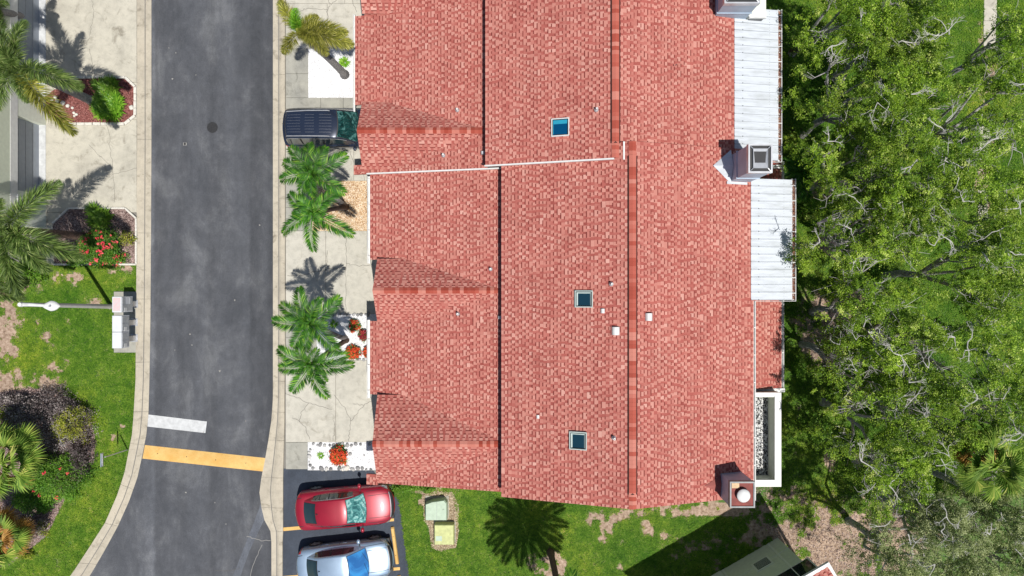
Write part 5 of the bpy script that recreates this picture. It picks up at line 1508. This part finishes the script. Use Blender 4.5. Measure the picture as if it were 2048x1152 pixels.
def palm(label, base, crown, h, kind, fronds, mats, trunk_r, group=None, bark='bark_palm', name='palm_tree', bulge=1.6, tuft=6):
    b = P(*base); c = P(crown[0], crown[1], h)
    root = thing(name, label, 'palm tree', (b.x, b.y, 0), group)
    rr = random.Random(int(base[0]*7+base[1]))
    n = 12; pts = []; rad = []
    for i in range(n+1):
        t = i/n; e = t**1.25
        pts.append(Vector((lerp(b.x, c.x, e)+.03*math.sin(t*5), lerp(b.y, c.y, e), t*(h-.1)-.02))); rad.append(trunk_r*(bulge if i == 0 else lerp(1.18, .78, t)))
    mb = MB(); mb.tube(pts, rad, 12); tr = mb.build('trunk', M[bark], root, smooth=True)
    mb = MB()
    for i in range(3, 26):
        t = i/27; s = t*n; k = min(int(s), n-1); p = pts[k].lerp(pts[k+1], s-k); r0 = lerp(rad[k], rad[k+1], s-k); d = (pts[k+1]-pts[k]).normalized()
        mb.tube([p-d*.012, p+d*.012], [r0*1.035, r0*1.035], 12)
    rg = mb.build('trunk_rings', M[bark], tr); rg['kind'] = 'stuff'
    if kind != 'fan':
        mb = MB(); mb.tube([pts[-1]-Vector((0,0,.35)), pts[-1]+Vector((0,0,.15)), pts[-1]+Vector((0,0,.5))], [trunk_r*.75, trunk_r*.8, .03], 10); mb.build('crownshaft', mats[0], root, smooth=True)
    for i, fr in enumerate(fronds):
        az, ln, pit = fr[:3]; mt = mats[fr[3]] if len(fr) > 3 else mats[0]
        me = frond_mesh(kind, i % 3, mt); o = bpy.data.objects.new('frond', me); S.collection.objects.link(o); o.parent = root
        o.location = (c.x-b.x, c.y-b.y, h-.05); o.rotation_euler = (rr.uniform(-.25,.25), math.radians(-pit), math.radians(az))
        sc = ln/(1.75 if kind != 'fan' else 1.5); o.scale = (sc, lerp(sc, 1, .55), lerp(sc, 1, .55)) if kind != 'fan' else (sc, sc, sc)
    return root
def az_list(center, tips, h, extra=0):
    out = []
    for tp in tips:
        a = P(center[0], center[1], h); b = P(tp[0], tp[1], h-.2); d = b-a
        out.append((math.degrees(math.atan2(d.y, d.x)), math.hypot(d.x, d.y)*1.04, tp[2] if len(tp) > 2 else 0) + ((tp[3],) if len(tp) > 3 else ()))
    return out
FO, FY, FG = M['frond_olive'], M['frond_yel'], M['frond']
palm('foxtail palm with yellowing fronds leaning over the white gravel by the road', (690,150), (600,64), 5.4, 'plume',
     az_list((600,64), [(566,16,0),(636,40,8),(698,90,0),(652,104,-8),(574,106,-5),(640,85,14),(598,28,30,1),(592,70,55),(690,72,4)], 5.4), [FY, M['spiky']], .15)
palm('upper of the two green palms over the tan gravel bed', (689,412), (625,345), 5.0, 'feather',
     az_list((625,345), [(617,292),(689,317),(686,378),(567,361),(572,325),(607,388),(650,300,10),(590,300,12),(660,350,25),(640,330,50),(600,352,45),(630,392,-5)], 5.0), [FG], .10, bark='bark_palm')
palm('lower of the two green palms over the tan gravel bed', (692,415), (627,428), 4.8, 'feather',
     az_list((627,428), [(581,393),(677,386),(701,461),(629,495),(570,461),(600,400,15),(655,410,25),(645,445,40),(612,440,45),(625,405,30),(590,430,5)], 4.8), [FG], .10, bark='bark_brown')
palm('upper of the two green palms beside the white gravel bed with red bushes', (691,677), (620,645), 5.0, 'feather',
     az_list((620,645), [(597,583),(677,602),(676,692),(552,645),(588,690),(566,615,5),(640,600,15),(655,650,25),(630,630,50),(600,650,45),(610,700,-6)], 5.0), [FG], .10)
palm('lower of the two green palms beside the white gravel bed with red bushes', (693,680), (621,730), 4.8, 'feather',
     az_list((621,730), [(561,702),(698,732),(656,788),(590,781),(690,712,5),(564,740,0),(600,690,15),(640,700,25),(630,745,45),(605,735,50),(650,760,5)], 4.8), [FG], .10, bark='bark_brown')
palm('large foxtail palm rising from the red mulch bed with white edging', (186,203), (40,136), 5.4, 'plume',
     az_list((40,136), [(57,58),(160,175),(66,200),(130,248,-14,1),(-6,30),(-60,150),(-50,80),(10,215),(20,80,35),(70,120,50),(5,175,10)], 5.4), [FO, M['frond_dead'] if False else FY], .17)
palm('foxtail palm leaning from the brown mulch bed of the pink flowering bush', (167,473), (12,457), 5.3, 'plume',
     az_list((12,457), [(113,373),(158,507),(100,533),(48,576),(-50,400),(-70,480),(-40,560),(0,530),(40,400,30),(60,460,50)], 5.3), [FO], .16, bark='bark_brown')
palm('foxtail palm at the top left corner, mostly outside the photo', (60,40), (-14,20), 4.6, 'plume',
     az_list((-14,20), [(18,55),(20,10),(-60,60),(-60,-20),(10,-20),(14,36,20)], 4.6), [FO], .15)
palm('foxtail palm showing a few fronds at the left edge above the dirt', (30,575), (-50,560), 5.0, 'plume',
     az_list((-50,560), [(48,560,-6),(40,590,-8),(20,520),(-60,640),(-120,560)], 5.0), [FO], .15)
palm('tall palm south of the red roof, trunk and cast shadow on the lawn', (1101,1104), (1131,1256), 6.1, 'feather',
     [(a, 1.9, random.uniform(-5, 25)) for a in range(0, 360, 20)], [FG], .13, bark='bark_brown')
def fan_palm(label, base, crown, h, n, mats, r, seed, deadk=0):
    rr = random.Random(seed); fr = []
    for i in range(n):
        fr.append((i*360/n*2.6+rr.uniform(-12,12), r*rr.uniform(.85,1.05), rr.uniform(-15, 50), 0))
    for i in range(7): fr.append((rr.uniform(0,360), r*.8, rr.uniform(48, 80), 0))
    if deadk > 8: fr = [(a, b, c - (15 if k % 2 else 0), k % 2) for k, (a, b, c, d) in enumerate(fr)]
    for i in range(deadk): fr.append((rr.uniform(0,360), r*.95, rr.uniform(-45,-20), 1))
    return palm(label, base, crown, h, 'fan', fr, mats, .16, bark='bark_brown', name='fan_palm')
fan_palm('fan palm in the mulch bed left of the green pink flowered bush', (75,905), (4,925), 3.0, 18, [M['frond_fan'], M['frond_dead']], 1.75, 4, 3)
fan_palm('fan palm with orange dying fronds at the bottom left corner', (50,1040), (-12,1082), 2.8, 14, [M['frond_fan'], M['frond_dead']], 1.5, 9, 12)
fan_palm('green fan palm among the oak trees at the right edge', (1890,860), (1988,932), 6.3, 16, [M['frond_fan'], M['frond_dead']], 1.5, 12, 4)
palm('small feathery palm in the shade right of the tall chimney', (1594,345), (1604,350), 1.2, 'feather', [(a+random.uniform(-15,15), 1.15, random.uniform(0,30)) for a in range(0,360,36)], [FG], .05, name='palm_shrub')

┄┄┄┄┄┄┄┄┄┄

### Request
Without the images, write out each line of the data verbatim.

### Result
Write part 5 of the bpy script that recreates this picture. It picks up at line 1508. This part finishes the script. Use Blender 4.5. Measure the picture as if it were 2048x1152 pixels.
def palm(label, base, crown, h, kind, fronds, mats, trunk_r, group=None, bark='bark_palm', name='palm_tree', bulge=1.6, tuft=6):
    b = P(*base); c = P(crown[0], crown[1], h)
    root = thing(name, label, 'palm tree', (b.x, b.y, 0), group)
    rr = random.Random(int(base[0]*7+base[1]))
    n = 12; pts = []; rad = []
    for i in range(n+1):
        t = i/n; e = t**1.25
        pts.append(Vector((lerp(b.x, c.x, e)+.03*math.sin(t*5), lerp(b.y, c.y, e), t*(h-.1)-.02))); rad.append(trunk_r*(bulge if i == 0 else lerp(1.18, .78, t)))
    mb = MB(); mb.tube(pts, rad, 12); tr = mb.build('trunk', M[bark], root, smooth=True)
    mb = MB()
    for i in range(3, 26):
        t = i/27; s = t*n; k = min(int(s), n-1); p = pts[k].lerp(pts[k+1], s-k); r0 = lerp(rad[k], rad[k+1], s-k); d = (pts[k+1]-pts[k]).normalized()
        mb.tube([p-d*.012, p+d*.012], [r0*1.035, r0*1.035], 12)
    rg = mb.build('trunk_rings', M[bark], tr); rg['kind'] = 'stuff'
    if kind != 'fan':
        mb = MB(); mb.tube([pts[-1]-Vector((0,0,.35)), pts[-1]+Vector((0,0,.15)), pts[-1]+Vector((0,0,.5))], [trunk_r*.75, trunk_r*.8, .03], 10); mb.build('crownshaft', mats[0], root, smooth=True)
    for i, fr in enumerate(fronds):
        az, ln, pit = fr[:3]; mt = mats[fr[3]] if len(fr) > 3 else mats[0]
        me = frond_mesh(kind, i % 3, mt); o = bpy.data.objects.new('frond', me); S.collection.objects.link(o); o.parent = root
        o.location = (c.x-b.x, c.y-b.y, h-.05); o.rotation_euler = (rr.uniform(-.25,.25), math.radians(-pit), math.radians(az))
        sc = ln/(1.75 if kind != 'fan' else 1.5); o.scale = (sc, lerp(sc, 1, .55), lerp(sc, 1, .55)) if kind != 'fan' else (sc, sc, sc)
    return root
def az_list(center, tips, h, extra=0):
    out = []
    for tp in tips:
        a = P(center[0], center[1], h); b = P(tp[0], tp[1], h-.2); d = b-a
        out.append((math.degrees(math.atan2(d.y, d.x)), math.hypot(d.x, d.y)*1.04, tp[2] if len(tp) > 2 else 0) + ((tp[3],) if len(tp) > 3 else ()))
    return out
FO, FY, FG = M['frond_olive'], M['frond_yel'], M['frond']
palm('foxtail palm with yellowing fronds leaning over the white gravel by the road', (690,150), (600,64), 5.4, 'plume',
     az_list((600,64), [(566,16,0),(636,40,8),(698,90,0),(652,104,-8),(574,106,-5),(640,85,14),(598,28,30,1),(592,70,55),(690,72,4)], 5.4), [FY, M['spiky']], .15)
palm('upper of the two green palms over the tan gravel bed', (689,412), (625,345), 5.0, 'feather',
     az_list((625,345), [(617,292),(689,317),(686,378),(567,361),(572,325),(607,388),(650,300,10),(590,300,12),(660,350,25),(640,330,50),(600,352,45),(630,392,-5)], 5.0), [FG], .10, bark='bark_palm')
palm('lower of the two green palms over the tan gravel bed', (692,415), (627,428), 4.8, 'feather',
     az_list((627,428), [(581,393),(677,386),(701,461),(629,495),(570,461),(600,400,15),(655,410,25),(645,445,40),(612,440,45),(625,405,30),(590,430,5)], 4.8), [FG], .10, bark='bark_brown')
palm('upper of the two green palms beside the white gravel bed with red bushes', (691,677), (620,645), 5.0, 'feather',
     az_list((620,645), [(597,583),(677,602),(676,692),(552,645),(588,690),(566,615,5),(640,600,15),(655,650,25),(630,630,50),(600,650,45),(610,700,-6)], 5.0), [FG], .10)
palm('lower of the two green palms beside the white gravel bed with red bushes', (693,680), (621,730), 4.8, 'feather',
     az_list((621,730), [(561,702),(698,732),(656,788),(590,781),(690,712,5),(564,740,0),(600,690,15),(640,700,25),(630,745,45),(605,735,50),(650,760,5)], 4.8), [FG], .10, bark='bark_brown')
palm('large foxtail palm rising from the red mulch bed with white edging', (186,203), (40,136), 5.4, 'plume',
     az_list((40,136), [(57,58),(160,175),(66,200),(130,248,-14,1),(-6,30),(-60,150),(-50,80),(10,215),(20,80,35),(70,120,50),(5,175,10)], 5.4), [FO, M['frond_dead'] if False else FY], .17)
palm('foxtail palm leaning from the brown mulch bed of the pink flowering bush', (167,473), (12,457), 5.3, 'plume',
     az_list((12,457), [(113,373),(158,507),(100,533),(48,576),(-50,400),(-70,480),(-40,560),(0,530),(40,400,30),(60,460,50)], 5.3), [FO], .16, bark='bark_brown')
palm('foxtail palm at the top left corner, mostly outside the photo', (60,40), (-14,20), 4.6, 'plume',
     az_list((-14,20), [(18,55),(20,10),(-60,60),(-60,-20),(10,-20),(14,36,20)], 4.6), [FO], .15)
palm('foxtail palm showing a few fronds at the left edge above the dirt', (30,575), (-50,560), 5.0, 'plume',
     az_list((-50,560), [(48,560,-6),(40,590,-8),(20,520),(-60,640),(-120,560)], 5.0), [FO], .15)
palm('tall palm south of the red roof, trunk and cast shadow on the lawn', (1101,1104), (1131,1256), 6.1, 'feather',
     [(a, 1.9, random.uniform(-5, 25)) for a in range(0, 360, 20)], [FG], .13, bark='bark_brown')
def fan_palm(label, base, crown, h, n, mats, r, seed, deadk=0):
    rr = random.Random(seed); fr = []
    for i in range(n):
        fr.append((i*360/n*2.6+rr.uniform(-12,12), r*rr.uniform(.85,1.05), rr.uniform(-15, 50), 0))
    for i in range(7): fr.append((rr.uniform(0,360), r*.8, rr.uniform(48, 80), 0))
    if deadk > 8: fr = [(a, b, c - (15 if k % 2 else 0), k % 2) for k, (a, b, c, d) in enumerate(fr)]
    for i in range(deadk): fr.append((rr.uniform(0,360), r*.95, rr.uniform(-45,-20), 1))
    return palm(label, base, crown, h, 'fan', fr, mats, .16, bark='bark_brown', name='fan_palm')
fan_palm('fan palm in the mulch bed left of the green pink flowered bush', (75,905), (4,925), 3.0, 18, [M['frond_fan'], M['frond_dead']], 1.75, 4, 3)
fan_palm('fan palm with orange dying fronds at the bottom left corner', (50,1040), (-12,1082), 2.8, 14, [M['frond_fan'], M['frond_dead']], 1.5, 9, 12)
fan_palm('green fan palm among the oak trees at the right edge', (1890,860), (1988,932), 6.3, 16, [M['frond_fan'], M['frond_dead']], 1.5, 12, 4)
palm('small feathery palm in the shade right of the tall chimney', (1594,345), (1604,350), 1.2, 'feather', [(a+random.uniform(-15,15), 1.15, random.uniform(0,30)) for a in range(0,360,36)], [FG], .05, name='palm_shrub')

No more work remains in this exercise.